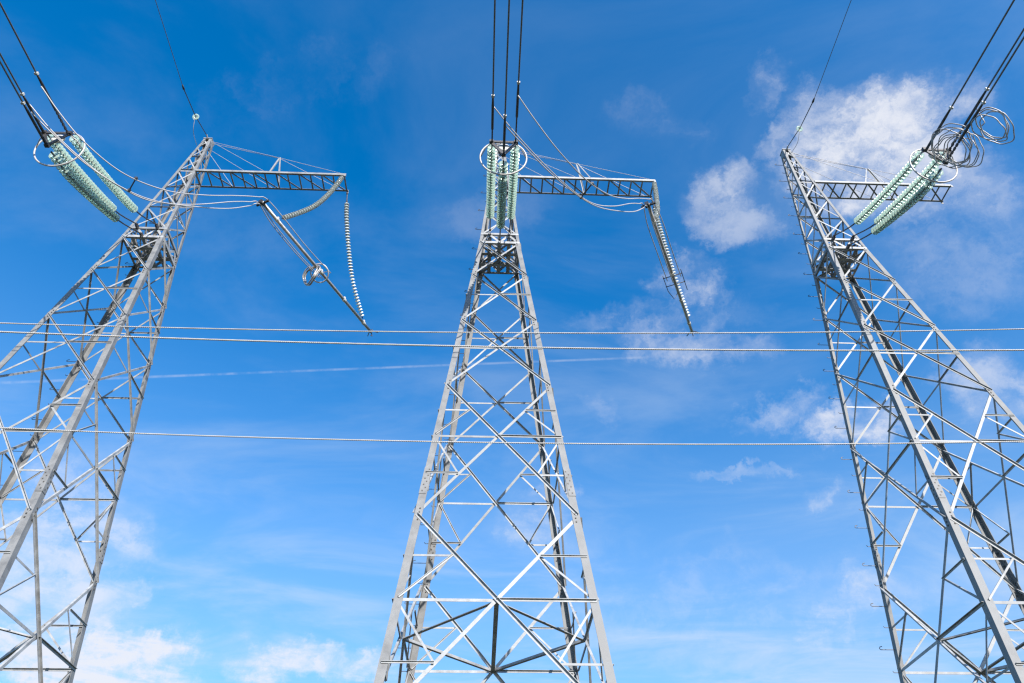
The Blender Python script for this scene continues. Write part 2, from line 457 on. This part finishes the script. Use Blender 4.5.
def build_arm(root, length, feet):
    """Flat two-chord arm reaching to the right, hung from the peak by stay cables over a small strut."""
    z = ZARM; y = 0.48; x0 = hw(z) - 0.02
    mb = MB()
    for s in (-1, 1):
        lbar(mb, (x0, s * y, z), (length, s * y, z), (0, s, 0), 0.13, 0.012, (0, 0, -1), -1, 0.0)
    for s in (-1, 1): mb.box((length - 0.04, s * (y + 0.02), z - 0.11), (0.05, 0, 0), (0, 0.01, 0), (0, 0, 0.07))
    arm = mb.build('cross_arm', STEEL, root)
    n = 13; st = (length - 0.10 - x0) / n
    for i in range(n + 1):
        x = length - 0.08 - i * st
        mb = MB(); mb.box((x, 0, z - 0.05), (0.036, 0, 0), (0, y - 0.015, 0), (0, 0, 0.005)); mb.build('cross_bar', STEEL, arm)
        if i % 2 == 0 and i + 2 <= n:
            mb = MB(); dv = Vector((2 * st, 2 * y - 0.04, 0)); pv = Vector((-dv.y, dv.x, 0)).normalized(); mb.box((x - st, 0, z - 0.068), dv / 2, pv * 0.036, (0, 0, 0.005)); mb.build('lacing_bar', STEEL, arm)
    ax = 3.9; apex = Vector((ax, 0.0, z + 2.0))
    mb = MB()
    lbar(mb, (feet[0], -y, z + 0.02), apex, (0, -1, 0), 0.075, 0.01, (1, 0, 0), -1, 0.0)
    lbar(mb, (feet[1], y, z + 0.02), apex + Vector((0.03, 0.02, 0)), (0, 1, 0), 0.075, 0.01, (1, 0, 0), -1, 0.0)
    lbar(mb, (feet[2], -y, z + 0.02), apex + Vector((0.05, -0.02, 0)), (0, -1, 0), 0.055, 0.01, (1, 0, 0), -1, 0.013)
    mb.build('stay_strut', STEEL, arm)
    hp = hw(34.4)
    for pts in ([(hp, -0.05, 34.42), tuple(apex), (length - 0.25, -y, z + 0.06)],
                [(hp, 0.05, 34.40), tuple(apex + Vector((0, 0.02, -0.02))), (length - 0.35, y, z + 0.06)],
                [(hp, -hp, 34.25), (ax - 0.25, -y, z + 0.08)], [(hp, hp, 34.0), (ax - 0.05, y, z + 0.08)],
                [(hp, hp, 33.7), (1.95, y, z + 0.06)]):
        mb = MB(); mb.tube(pts, 0.011, 6); mb.build('stay_cable', ALU, arm)
def copy_tree(o, parent=None):
    c = o.copy(); col.objects.link(c)
    if parent is not None: c.parent = parent
    for ch in list(o.children): copy_tree(ch, c)
    return c
TL = ['lattice steel tower on the left with a coil of wire hung below its cross arm',
      'lattice steel tower in the middle, seen square from the front and rising behind glass insulators',
      'lattice steel tower on the right, with loose coiled wire on its conductors']
towers = []
t0 = build_tower((BX[0], BY[0], 0), TL[0]); towers.append(t0)
for i in (1, 2):
    t = copy_tree(t0); t.location = (BX[i], BY[i], 0); t['label'] = TL[i]; towers.append(t)
for t, ln, ft in zip(towers, (7.62, 7.58, 7.25), ((3.95, 4.2, 4.4), (3.95, 4.2, 4.4), (2.95, 4.75, 3.9))): build_arm(t, ln, ft)

# ------------------------------------------------------------------ insulators
def disc_meshes(r, pitch, gl, cr=1.0, cm=None):
    mb = MB()
    mb.lathe([(0.03, 0.030), (r * 0.42, 0.028), (r * 0.80, 0.004), (r, -0.030), (r * 0.985, -0.042), (r * 0.86, -0.022), (r * 0.78, -0.046), (r * 0.68, -0.018), (r * 0.56, -0.046), (r * 0.45, -0.014), (0.03, -0.012)], 22)
    g = mb.mesh('glass_disc', gl, True)
    mb = MB(); hi = pitch * 0.56
    mb.lathe([(0.0, hi), (0.030 * cr, hi), (0.050 * cr, hi * 0.86), (0.056 * cr, 0.036), (0.052 * cr, 0.026), (0.020 * cr, 0.022), (0.020 * cr, -pitch * 0.46), (0.0, -pitch * 0.46)], 12)
    return g, mb.mesh('metal_cap', cm or DARK, True)
G1, C1 = disc_meshes(0.168, 0.168, GLASS, 1.1)
G2, C2 = disc_meshes(0.118, 0.150, CLEAR, 0.62, PALE)
def insulator_string(pts, rod_a, rod_b, pitch, gm, cm, label, group):
    path, L = spline(pts, 400)
    root = thing('insulator_string', path[0], label, 'insulator', group)
    o = path[0]
    def at(s):
        f = max(0, min(1, s / L)) * 399; i = min(398, int(f)); return path[i].lerp(path[i + 1], f - i)
    if rod_a > 0.02:
        mb = MB(); seg = [at(rod_a * q / 4) for q in range(5)]
        mb.tube(seg, 0.028, 8)
        for q in (0.06, rod_a - 0.05):
            a = at(q); d = (at(q + .05) - at(q - .05)).normalized(); mb.tube([a - d * 0.07, a, a + d * 0.07], [0.03, 0.055, 0.03], 8)
        mb.build('link_rod', DARK, root, True, o)
    if rod_b > 0.02:
        mb = MB(); seg = [at(L - rod_b + rod_b * q / 4) for q in range(5)]
        mb.tube(seg, 0.03, 8); mb.build('end_fitting', DARK, root, True, o)
    n = max(1, int(round((L - rod_a - rod_b) / pitch))); st = (L - rod_a - rod_b) / n
    for i in range(n):
        s = rod_a + st * (i + 0.5); p = at(s); d = (at(s - 0.05) - at(s + 0.05)).normalized()
        g = bpy.data.objects.new('glass_disc', gm); link(g, root)
        g.location = p - o; g.rotation_mode = 'QUATERNION'
        g.rotation_quaternion = d.to_track_quat('Z', 'Y')
        c = bpy.data.objects.new('metal_cap', cm); link(c, g)
    return root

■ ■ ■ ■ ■

### Your task:
Select the lines in this material that hold the word "from", leaving none out.

### Result for this task:
The Blender Python script for this scene continues. Write part 2, from line 457 on. This part finishes the script. Use Blender 4.5.
    """Flat two-chord arm reaching to the right, hung from the peak by stay cables over a small strut."""
      'lattice steel tower in the middle, seen square from the front and rising behind glass insulators',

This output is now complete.